YOUR INSTRUCTIONS: Every line of the material that follows must be printed again exactly.
####################
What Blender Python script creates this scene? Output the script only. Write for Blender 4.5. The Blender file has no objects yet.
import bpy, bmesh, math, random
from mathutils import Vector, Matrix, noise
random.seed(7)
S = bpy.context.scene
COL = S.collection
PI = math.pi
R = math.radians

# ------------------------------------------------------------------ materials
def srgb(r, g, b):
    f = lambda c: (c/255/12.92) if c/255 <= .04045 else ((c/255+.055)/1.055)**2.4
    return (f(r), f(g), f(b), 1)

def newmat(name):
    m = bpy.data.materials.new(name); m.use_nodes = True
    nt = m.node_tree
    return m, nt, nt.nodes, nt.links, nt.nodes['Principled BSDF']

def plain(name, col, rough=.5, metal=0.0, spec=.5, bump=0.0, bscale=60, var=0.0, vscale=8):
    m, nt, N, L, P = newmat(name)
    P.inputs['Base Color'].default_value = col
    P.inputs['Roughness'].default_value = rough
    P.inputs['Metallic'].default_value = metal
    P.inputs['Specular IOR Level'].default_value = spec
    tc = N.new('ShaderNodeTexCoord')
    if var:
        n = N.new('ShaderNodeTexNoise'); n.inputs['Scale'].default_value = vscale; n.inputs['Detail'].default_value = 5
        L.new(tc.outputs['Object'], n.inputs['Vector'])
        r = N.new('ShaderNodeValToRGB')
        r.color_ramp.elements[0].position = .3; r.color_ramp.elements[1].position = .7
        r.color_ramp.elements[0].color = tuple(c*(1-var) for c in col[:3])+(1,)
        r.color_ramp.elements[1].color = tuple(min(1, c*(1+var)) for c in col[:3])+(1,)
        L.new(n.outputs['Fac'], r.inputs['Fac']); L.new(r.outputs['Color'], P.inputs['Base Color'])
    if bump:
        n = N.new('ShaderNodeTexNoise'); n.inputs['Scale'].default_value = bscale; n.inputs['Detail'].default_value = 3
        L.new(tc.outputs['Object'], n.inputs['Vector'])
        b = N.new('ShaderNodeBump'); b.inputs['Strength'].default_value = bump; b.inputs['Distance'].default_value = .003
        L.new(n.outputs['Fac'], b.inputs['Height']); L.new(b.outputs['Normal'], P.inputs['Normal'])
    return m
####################
RESPONSE FOR THIS EXERCISE:
What Blender Python script creates this scene? Output the script only. Write for Blender 4.5. The Blender file has no objects yet.
import bpy, bmesh, math, random
from mathutils import Vector, Matrix, noise
random.seed(7)
S = bpy.context.scene
COL = S.collection
PI = math.pi
R = math.radians

# ------------------------------------------------------------------ materials
def srgb(r, g, b):
    f = lambda c: (c/255/12.92) if c/255 <= .04045 else ((c/255+.055)/1.055)**2.4
    return (f(r), f(g), f(b), 1)

def newmat(name):
    m = bpy.data.materials.new(name); m.use_nodes = True
    nt = m.node_tree
    return m, nt, nt.nodes, nt.links, nt.nodes['Principled BSDF']

def plain(name, col, rough=.5, metal=0.0, spec=.5, bump=0.0, bscale=60, var=0.0, vscale=8):
    m, nt, N, L, P = newmat(name)
    P.inputs['Base Color'].default_value = col
    P.inputs['Roughness'].default_value = rough
    P.inputs['Metallic'].default_value = metal
    P.inputs['Specular IOR Level'].default_value = spec
    tc = N.new('ShaderNodeTexCoord')
    if var:
        n = N.new('ShaderNodeTexNoise'); n.inputs['Scale'].default_value = vscale; n.inputs['Detail'].default_value = 5
        L.new(tc.outputs['Object'], n.inputs['Vector'])
        r = N.new('ShaderNodeValToRGB')
        r.color_ramp.elements[0].position = .3; r.color_ramp.elements[1].position = .7
        r.color_ramp.elements[0].color = tuple(c*(1-var) for c in col[:3])+(1,)
        r.color_ramp.elements[1].color = tuple(min(1, c*(1+var)) for c in col[:3])+(1,)
        L.new(n.outputs['Fac'], r.inputs['Fac']); L.new(r.outputs['Color'], P.inputs['Base Color'])
    if bump:
        n = N.new('ShaderNodeTexNoise'); n.inputs['Scale'].default_value = bscale; n.inputs['Detail'].default_value = 3
        L.new(tc.outputs['Object'], n.inputs['Vector'])
        b = N.new('ShaderNodeBump'); b.inputs['Strength'].default_value = bump; b.inputs['Distance'].default_value = .003
        L.new(n.outputs['Fac'], b.inputs['Height']); L.new(b.outputs['Normal'], P.inputs['Normal'])
    return m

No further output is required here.